Bug 3999 and 4261

bearophile bearophileHUGS at lycos.com
Tue Aug 31 18:46:23 PDT 2010


Daniel Gibson:

> Why not use the non-fictional const keyword? "The const attribute 
> declares constants that can be evaluated at compile time."[1]

But you can use const for constants that are known at run-time only. While you can't use enum for constant known at run-time.


> "enum int n = 10;" looks really strange. I don't know if this is needed..

I think it helps in a linker issue. But I am not expert on this.
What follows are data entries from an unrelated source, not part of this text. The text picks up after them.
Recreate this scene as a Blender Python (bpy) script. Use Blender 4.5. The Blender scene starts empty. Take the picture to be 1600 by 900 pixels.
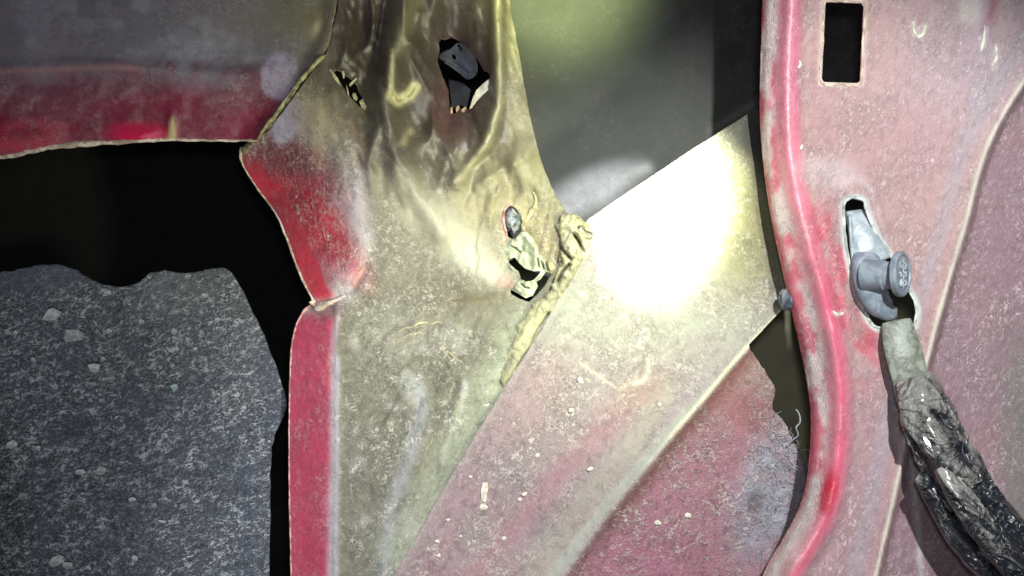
import bpy, bmesh, math, random
import numpy as np
from mathutils import Vector, Matrix
random.seed(7); rng = np.random.default_rng(7)
C = bpy.context.scene
U = 0.0002            # metres per unit of layout (the view is about 32 cm wide)
D = 2100.0            # camera distance in the same units

# ------------------------------------------------------------------ camera, world, lamps
cam = bpy.data.objects.new('camera', bpy.data.cameras.new('camera')); C.collection.objects.link(cam)
cam.location = (0, -D*U, 0); cam.rotation_euler = (math.pi/2, 0, 0)
cam.data.sensor_width = 36; cam.data.lens = 36*D/1600
cam.data.clip_start = 0.005; cam.data.clip_end = 50
C.camera = cam
C.render.resolution_x, C.render.resolution_y = 1024, 576
w = bpy.data.worlds.new('World'); C.world = w; w.use_nodes = True
w.node_tree.nodes['Background'].inputs['Color'].default_value = (0.8, 0.85, 1.0, 1)
w.node_tree.nodes['Background'].inputs['Strength'].default_value = 0.12
vs = C.view_settings; vs.view_transform = 'Standard'; vs.look = 'None'; vs.exposure = 0; vs.gamma = 1

def L(px, py, d): return Vector(((px-800)*U, -d*U, (450-py)*U))
def spot(name, src, dst, power, col, size_deg, blend, radius):
    l = bpy.data.lights.new(name, 'SPOT'); l.energy = power; l.color = col
    l.spot_size = math.radians(size_deg); l.spot_blend = blend; l.shadow_soft_size = radius
    o = bpy.data.objects.new(name, l); C.collection.objects.link(o)
    a, b = L(*src), L(*dst); o.location = a
    o.rotation_euler = (b-a).to_track_quat('-Z', 'Y').to_euler()
    return o
spot('key_lamp', (1300, -450, 2300), (1170, 830, 50), 15.0, (0.97, 0.99, 1.0), 42, 0.5, 0.006)
spot('torch_lamp', (1420, 570, 920), (775, 340, 0), 2.5, (0.97, 1.0, 0.64), 46, 1.0, 0.010)
spot('torch_core_lamp', (1330, -900, 1500), (1044, 316, 40), 130, (0.95, 1.0, 0.86), 6.9, 0.95, 0.006)
spot('torch_halo_lamp', (1330, -900, 1500), (1010, 420, 40), 5.0, (0.86, 1.0, 0.66), 15, 1.0, 0.006)
spot('wall_fill_lamp', (1000, 500, 2000), (880, -110, -290), 36, (0.88, 1.0, 0.50), 9.0, 0.85, 0.012)  # added spot with no source of its own, makes the green wall patch
spot('low_lamp', (300, 2000, 1500), (250, 250, 0), 2.8, (1.0, 0.97, 0.97), 50, 0.9, 0.012)
spot('phone_lamp', (840, 330, 2150), (900, 450, 0), 1.5, (0.90, 0.96, 1.0), 60, 0.8, 0.01)

# ------------------------------------------------------------------ numpy helpers
def sm(a, b, x):
    t = np.clip((x-a)/(b-a), 0, 1); return t*t*(3-2*t)
def sdist(X, Y, pts):
    """distance to a polyline, and on which side (positive = right of the travel direction on the page)"""
    best = np.full(X.shape, 1e9); side = np.zeros(X.shape); tt = np.zeros(X.shape)
    n = len(pts)-1
    for i in range(n):
        ax, ay = pts[i]; bx, by = pts[i+1]; dx, dy = bx-ax, by-ay; l2 = dx*dx+dy*dy+1e-9
        t = np.clip(((X-ax)*dx+(Y-ay)*dy)/l2, 0, 1)
        d = np.hypot(X-ax-t*dx, Y-ay-t*dy); cr = dx*(Y-ay)-dy*(X-ax)
        m = d < best-1e-6
        best[m] = d[m]; side[m] = np.sign(cr[m]); tt[m] = ((i+t)/n)[m]
    return best, side, tt
def stroke(X, Y, pts, wd): return np.exp(-(sdist(X, Y, pts)[0]/wd)**2)
def ell(X, Y, cx, cy, rx, ry, ang=0, soft=0.4):
    a = math.radians(ang); dx, dy = X-cx, Y-cy
    u = (dx*math.cos(a)+dy*math.sin(a))/rx; v = (-dx*math.sin(a)+dy*math.cos(a))/ry
    return 1-sm(1-soft, 1+soft, np.hypot(u, v))
def bump(X, Y, cx, cy, rx, ry, ang=0):
    a = math.radians(ang); dx, dy = X-cx, Y-cy
    u = (dx*math.cos(a)+dy*math.sin(a))/rx; v = (-dx*math.sin(a)+dy*math.cos(a))/ry
    return np.exp(-(u*u+v*v))
_tabs = {}
def vn(X, Y, s, seed=0, octv=3):
    if seed not in _tabs: _tabs[seed] = np.random.default_rng(seed+100).random((256, 256))
    T = _tabs[seed]; out = 0; amp = 1; tot = 0
    x, y = X/s+1000.3, Y/s+1000.7
    for o in range(octv):
        xi, yi = np.floor(x).astype(int), np.floor(y).astype(int); fx, fy = x-xi, y-yi
        fx = fx*fx*(3-2*fx); fy = fy*fy*(3-2*fy)
        g = lambda a, b: T[(xi+a) % 256, (yi+b) % 256]
        out = out+amp*((g(0,0)*(1-fx)+g(1,0)*fx)*(1-fy)+(g(0,1)*(1-fx)+g(1,1)*fx)*fy)
        tot += amp; amp *= .5; x = x*2.03+17; y = y*2.03+31
    return out/tot*2-1
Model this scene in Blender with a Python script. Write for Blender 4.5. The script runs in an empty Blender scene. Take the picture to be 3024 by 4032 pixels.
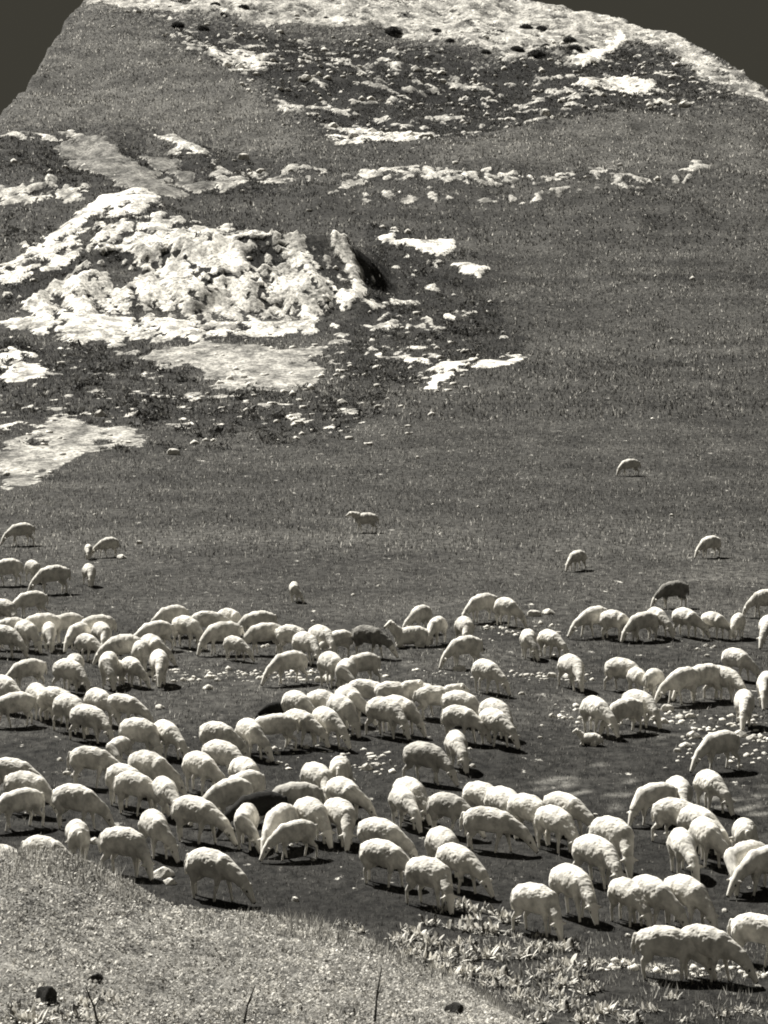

Maybe LDC (based on LLVM) doesn't need enums much.


> But "enum : int { FOO, BAR, BAZ };" does not look so strange to me and 
> I'd prefer this to "const int FOO=0; const int BAR=1; const int BAZ=2;".
> The syntax is shorter, it shows that these keywords kind of belong 
> together and the values are enumerated automatically.

I agree, and I have never said I want to disallow it. You can cast those FOO, BAR, etc implicitly to int. It's the example V2 I have shown, no error there:

enum V1 = 10;
enum { V2 = 20 }
enum Foo { V3 }
void main() {
    assert(V1 == 10);    // OK
    assert(V2 == 20);    // OK
    assert(Foo.V3 == 0); // ERROR, type mismatch
}

Thank you for your doubts and questions, they help me express better what I meant. It seems I was not clear enough at the beginning.